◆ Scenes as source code
_ _ _ _

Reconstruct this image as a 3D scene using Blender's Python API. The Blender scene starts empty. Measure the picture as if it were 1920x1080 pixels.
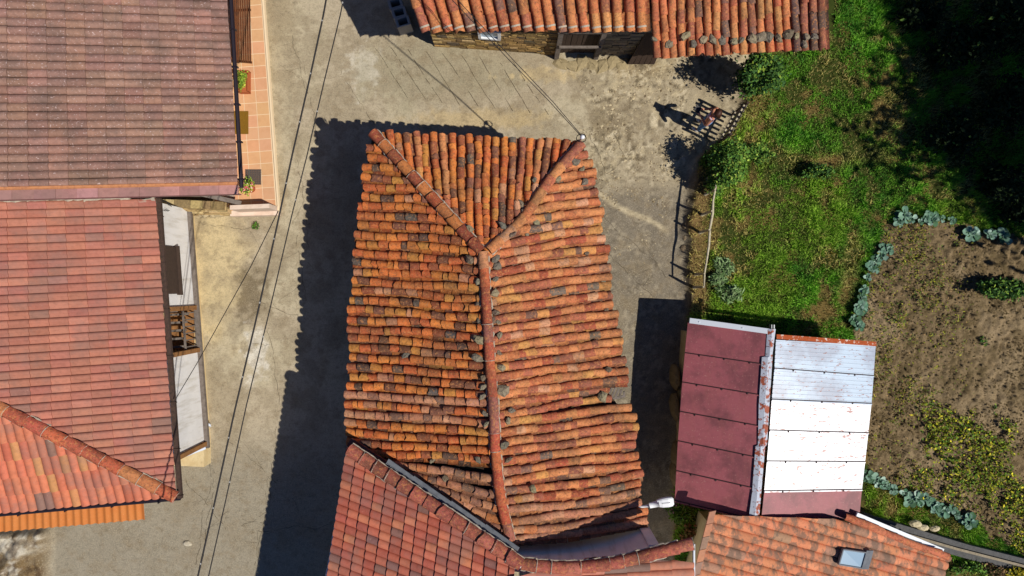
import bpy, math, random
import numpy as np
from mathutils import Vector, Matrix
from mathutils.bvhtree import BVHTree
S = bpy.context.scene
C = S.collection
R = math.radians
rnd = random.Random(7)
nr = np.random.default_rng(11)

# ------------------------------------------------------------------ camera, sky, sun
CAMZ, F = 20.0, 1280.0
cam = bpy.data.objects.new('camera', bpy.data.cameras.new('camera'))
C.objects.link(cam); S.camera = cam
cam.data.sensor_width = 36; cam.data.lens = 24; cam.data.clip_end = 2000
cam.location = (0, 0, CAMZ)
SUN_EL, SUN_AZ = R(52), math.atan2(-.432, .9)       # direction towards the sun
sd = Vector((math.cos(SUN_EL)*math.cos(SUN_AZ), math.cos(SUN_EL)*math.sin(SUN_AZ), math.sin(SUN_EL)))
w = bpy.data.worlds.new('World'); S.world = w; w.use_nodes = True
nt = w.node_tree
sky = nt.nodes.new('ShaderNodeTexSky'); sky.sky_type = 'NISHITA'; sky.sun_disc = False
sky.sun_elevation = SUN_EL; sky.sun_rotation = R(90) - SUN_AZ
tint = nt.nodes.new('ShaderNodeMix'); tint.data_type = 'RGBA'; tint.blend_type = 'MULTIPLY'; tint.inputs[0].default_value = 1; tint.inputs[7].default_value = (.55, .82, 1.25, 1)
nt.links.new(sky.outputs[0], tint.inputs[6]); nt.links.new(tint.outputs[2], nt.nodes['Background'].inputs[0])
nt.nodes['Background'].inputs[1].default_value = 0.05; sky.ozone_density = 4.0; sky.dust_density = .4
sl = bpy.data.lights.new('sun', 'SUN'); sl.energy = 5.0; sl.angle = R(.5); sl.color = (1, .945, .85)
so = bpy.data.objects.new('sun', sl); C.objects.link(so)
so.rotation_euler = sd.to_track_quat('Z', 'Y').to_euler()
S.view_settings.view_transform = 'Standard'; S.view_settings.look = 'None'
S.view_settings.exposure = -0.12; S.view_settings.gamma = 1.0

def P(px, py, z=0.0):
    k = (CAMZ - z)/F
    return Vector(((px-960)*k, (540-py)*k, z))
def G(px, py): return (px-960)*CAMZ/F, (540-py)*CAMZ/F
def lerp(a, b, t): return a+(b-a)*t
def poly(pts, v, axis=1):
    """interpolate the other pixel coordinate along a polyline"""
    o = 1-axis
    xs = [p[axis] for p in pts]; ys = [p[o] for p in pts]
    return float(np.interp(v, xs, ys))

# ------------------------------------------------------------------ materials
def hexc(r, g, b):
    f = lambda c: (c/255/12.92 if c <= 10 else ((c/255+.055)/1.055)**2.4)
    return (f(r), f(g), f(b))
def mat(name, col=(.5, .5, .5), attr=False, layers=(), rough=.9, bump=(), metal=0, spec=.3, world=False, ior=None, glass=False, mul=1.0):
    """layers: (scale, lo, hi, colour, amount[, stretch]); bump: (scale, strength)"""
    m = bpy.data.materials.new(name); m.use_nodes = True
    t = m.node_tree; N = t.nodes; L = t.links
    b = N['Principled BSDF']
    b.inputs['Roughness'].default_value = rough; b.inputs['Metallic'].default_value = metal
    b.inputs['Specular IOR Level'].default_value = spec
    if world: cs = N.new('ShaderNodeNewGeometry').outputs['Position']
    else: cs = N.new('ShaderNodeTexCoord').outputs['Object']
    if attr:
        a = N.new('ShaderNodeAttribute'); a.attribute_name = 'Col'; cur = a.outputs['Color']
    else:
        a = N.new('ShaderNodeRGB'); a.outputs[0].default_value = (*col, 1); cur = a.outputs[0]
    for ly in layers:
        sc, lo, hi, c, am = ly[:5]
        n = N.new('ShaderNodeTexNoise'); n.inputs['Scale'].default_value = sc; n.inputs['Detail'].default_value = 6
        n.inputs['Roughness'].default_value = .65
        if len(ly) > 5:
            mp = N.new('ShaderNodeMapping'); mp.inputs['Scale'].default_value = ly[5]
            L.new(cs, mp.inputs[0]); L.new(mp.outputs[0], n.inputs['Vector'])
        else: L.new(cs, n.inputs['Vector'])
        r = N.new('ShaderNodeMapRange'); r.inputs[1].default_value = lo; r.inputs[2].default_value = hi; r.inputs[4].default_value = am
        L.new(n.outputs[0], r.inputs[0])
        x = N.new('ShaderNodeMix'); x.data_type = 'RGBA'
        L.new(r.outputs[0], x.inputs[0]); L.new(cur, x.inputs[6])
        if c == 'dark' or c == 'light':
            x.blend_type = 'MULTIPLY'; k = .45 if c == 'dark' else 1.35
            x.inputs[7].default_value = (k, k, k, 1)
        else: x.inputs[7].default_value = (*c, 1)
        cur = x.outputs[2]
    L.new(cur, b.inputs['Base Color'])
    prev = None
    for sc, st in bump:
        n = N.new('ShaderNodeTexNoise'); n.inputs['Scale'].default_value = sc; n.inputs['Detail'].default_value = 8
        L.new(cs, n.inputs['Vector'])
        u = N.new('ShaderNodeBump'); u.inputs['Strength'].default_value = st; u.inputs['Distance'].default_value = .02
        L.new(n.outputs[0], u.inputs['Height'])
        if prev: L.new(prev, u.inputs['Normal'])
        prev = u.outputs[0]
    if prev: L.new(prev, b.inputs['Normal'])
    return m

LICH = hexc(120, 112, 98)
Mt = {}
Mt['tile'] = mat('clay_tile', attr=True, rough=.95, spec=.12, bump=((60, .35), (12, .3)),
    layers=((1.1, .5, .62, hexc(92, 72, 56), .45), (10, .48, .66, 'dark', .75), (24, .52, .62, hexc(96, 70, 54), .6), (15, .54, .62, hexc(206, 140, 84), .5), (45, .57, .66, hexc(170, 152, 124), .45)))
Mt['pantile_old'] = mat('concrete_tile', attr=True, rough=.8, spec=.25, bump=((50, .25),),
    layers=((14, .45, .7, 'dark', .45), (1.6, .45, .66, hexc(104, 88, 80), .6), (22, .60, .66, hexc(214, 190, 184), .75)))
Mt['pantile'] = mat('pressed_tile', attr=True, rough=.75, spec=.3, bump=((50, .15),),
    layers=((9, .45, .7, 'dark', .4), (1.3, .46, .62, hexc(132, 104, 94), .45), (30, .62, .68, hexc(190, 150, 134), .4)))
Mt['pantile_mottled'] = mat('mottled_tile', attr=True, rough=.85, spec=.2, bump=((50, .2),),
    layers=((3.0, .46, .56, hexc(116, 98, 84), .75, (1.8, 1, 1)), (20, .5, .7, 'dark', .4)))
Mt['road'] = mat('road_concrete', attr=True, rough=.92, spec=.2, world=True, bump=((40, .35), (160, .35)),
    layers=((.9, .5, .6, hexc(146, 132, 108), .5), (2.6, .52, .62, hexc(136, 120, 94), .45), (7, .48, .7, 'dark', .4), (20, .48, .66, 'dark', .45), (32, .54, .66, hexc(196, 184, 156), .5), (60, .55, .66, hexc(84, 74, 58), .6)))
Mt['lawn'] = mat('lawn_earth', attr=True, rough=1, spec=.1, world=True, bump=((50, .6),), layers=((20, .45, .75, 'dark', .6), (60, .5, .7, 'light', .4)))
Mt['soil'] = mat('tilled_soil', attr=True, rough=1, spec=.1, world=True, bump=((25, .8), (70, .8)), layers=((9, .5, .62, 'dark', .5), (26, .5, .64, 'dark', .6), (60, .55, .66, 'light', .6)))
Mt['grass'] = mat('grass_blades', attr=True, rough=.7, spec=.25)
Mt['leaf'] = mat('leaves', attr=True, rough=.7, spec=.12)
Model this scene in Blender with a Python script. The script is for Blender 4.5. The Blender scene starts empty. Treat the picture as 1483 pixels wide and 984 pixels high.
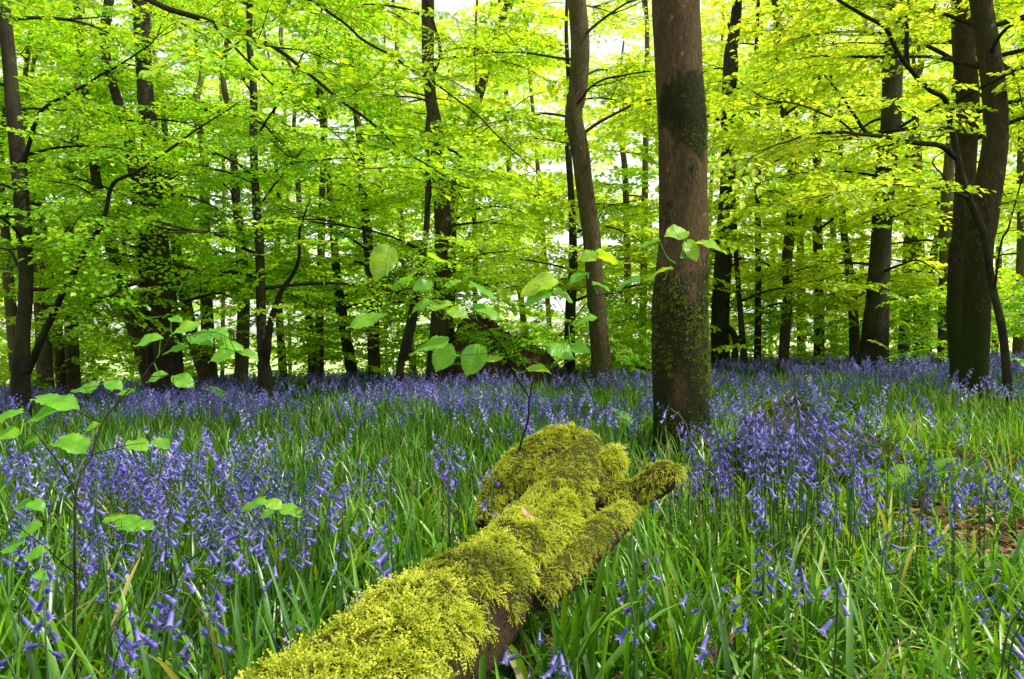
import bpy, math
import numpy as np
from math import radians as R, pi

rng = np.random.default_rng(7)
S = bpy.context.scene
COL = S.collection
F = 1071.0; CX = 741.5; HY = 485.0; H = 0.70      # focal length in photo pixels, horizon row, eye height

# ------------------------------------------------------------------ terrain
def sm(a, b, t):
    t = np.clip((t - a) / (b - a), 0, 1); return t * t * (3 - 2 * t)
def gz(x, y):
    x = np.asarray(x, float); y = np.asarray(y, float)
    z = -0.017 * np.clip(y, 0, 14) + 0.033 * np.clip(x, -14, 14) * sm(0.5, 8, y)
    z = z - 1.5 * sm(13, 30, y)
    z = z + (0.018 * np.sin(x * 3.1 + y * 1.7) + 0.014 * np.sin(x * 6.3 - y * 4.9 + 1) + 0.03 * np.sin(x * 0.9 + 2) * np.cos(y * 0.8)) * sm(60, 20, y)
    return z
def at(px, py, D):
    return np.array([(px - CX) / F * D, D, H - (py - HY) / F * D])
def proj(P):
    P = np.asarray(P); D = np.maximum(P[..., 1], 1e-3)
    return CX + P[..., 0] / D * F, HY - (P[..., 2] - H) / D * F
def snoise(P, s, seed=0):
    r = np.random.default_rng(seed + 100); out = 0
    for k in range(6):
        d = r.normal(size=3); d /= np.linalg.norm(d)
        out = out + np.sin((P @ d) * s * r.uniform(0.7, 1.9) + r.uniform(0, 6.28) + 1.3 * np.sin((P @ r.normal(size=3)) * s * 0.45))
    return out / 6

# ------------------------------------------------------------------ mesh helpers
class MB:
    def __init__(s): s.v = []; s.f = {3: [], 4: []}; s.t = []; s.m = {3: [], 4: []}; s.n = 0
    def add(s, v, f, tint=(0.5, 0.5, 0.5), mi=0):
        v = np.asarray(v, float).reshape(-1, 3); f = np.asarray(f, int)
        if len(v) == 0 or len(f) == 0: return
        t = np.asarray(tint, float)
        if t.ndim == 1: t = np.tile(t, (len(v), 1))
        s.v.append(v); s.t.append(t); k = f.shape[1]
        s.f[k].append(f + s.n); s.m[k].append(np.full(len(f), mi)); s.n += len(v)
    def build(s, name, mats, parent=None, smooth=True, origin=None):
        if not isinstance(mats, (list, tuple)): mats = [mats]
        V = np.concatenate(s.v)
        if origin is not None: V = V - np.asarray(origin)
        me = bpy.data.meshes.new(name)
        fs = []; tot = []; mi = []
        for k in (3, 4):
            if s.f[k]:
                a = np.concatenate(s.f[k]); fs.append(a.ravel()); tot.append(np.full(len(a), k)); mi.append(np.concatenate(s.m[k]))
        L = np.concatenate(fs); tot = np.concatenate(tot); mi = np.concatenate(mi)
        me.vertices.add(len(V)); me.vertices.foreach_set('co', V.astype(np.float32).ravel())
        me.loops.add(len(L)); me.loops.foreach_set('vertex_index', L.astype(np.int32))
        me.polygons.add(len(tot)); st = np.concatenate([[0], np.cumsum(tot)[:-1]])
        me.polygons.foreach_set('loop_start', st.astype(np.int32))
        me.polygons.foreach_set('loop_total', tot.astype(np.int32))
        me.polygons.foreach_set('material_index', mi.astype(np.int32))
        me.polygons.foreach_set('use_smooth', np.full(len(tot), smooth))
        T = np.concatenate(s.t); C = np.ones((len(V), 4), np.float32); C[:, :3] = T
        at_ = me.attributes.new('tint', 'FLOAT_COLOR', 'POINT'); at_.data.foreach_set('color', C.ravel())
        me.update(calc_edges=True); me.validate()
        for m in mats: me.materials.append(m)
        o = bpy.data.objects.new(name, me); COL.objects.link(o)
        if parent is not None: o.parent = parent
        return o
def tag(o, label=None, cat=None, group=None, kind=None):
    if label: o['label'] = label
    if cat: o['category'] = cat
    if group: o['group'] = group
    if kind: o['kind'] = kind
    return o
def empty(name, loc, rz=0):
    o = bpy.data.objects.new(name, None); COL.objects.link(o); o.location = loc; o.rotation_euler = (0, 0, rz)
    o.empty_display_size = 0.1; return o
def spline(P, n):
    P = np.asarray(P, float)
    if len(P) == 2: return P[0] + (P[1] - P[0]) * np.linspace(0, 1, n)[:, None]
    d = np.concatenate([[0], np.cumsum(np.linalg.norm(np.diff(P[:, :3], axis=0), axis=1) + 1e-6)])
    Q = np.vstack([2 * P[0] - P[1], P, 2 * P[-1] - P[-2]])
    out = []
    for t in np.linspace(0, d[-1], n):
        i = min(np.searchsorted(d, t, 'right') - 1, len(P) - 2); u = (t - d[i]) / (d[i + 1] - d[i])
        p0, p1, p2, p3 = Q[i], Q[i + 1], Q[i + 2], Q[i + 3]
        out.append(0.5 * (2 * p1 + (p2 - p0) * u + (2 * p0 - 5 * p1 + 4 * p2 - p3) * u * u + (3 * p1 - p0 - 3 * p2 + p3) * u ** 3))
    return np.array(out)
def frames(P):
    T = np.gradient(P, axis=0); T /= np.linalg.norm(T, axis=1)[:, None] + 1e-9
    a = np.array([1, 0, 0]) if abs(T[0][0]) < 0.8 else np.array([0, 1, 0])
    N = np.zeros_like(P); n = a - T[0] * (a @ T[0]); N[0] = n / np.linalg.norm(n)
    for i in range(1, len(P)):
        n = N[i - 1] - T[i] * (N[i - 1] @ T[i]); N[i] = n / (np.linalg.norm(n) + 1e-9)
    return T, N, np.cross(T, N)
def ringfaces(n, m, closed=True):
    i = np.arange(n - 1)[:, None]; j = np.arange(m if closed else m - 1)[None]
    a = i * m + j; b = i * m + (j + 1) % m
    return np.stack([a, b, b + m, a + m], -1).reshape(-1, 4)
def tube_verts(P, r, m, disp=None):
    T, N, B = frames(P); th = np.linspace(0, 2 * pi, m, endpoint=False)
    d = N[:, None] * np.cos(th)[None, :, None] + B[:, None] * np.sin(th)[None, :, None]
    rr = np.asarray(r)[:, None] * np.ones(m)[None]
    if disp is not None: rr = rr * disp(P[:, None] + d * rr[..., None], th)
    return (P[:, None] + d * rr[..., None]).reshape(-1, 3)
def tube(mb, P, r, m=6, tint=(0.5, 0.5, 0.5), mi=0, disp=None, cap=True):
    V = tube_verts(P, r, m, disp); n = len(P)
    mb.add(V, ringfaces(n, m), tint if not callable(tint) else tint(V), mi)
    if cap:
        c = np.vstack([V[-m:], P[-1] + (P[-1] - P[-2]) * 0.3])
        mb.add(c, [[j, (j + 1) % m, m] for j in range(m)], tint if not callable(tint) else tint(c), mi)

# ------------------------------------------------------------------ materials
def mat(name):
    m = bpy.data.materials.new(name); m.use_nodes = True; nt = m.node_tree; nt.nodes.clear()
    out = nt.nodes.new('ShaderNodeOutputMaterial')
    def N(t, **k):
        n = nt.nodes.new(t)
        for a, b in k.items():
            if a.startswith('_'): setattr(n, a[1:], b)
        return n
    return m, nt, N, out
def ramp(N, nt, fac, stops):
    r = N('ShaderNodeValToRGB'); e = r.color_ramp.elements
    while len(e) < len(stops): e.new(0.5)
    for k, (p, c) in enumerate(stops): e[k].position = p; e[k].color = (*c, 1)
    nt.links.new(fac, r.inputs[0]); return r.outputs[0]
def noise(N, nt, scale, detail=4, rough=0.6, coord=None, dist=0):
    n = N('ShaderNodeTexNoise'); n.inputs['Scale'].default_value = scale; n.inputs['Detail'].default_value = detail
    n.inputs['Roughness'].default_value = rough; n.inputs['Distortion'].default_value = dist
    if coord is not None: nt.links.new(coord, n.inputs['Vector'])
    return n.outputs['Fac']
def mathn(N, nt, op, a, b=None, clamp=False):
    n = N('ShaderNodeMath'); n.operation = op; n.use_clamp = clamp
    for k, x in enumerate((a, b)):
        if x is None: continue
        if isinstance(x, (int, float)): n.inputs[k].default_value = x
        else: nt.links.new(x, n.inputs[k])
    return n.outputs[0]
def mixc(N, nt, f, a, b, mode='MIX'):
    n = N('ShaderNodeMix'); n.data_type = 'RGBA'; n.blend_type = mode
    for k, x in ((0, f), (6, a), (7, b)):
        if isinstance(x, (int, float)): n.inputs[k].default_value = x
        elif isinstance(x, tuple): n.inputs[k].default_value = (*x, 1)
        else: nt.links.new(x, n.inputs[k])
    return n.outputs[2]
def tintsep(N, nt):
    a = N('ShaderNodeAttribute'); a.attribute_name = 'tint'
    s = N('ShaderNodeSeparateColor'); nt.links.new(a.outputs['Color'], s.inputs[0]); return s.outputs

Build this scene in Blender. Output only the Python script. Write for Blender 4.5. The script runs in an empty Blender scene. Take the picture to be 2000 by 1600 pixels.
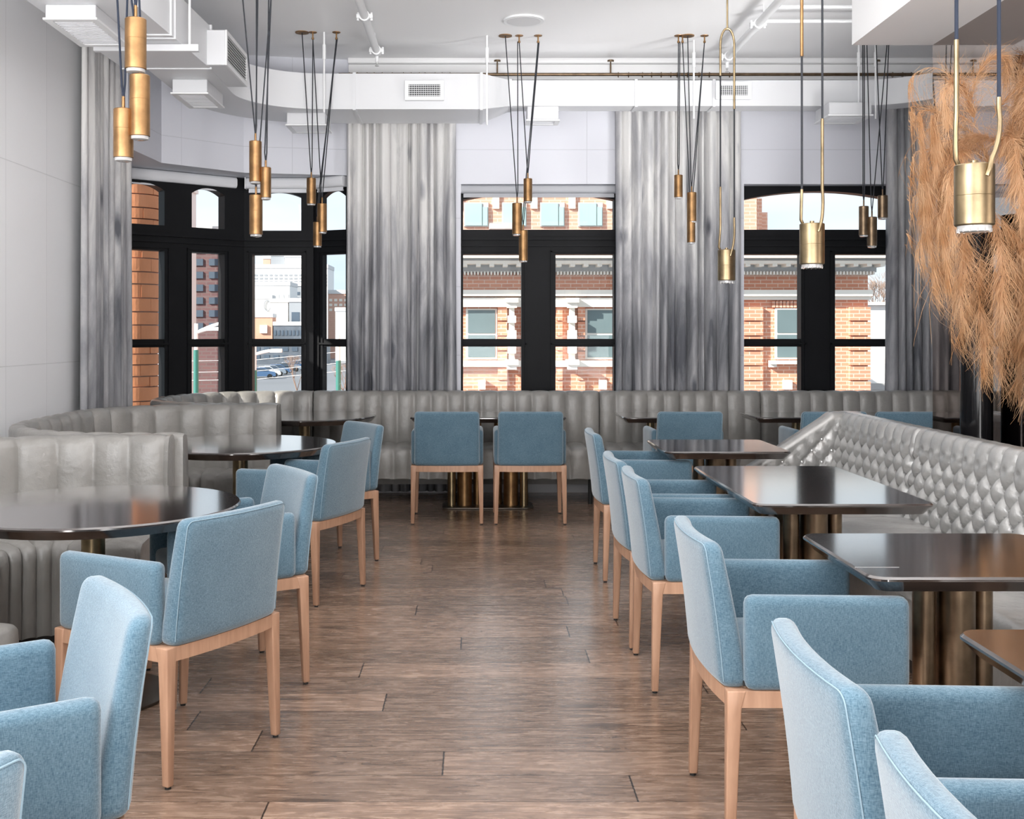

_ _ _ _

◆ STATED EXERCISE
Pictures stay out. Print the data exactly, from its first line through the line containing "nr = np.random.default_rng(11)".

◆ THE COMPLETED TASK
Reconstruct this image as a 3D scene using Blender's Python API. The Blender scene starts empty. Measure the picture as if it were 1920x1080 pixels.
import bpy, math, random
import numpy as np
from mathutils import Vector, Matrix
from mathutils.bvhtree import BVHTree
S = bpy.context.scene
C = S.collection
R = math.radians
rnd = random.Random(7)
nr = np.random.default_rng(11)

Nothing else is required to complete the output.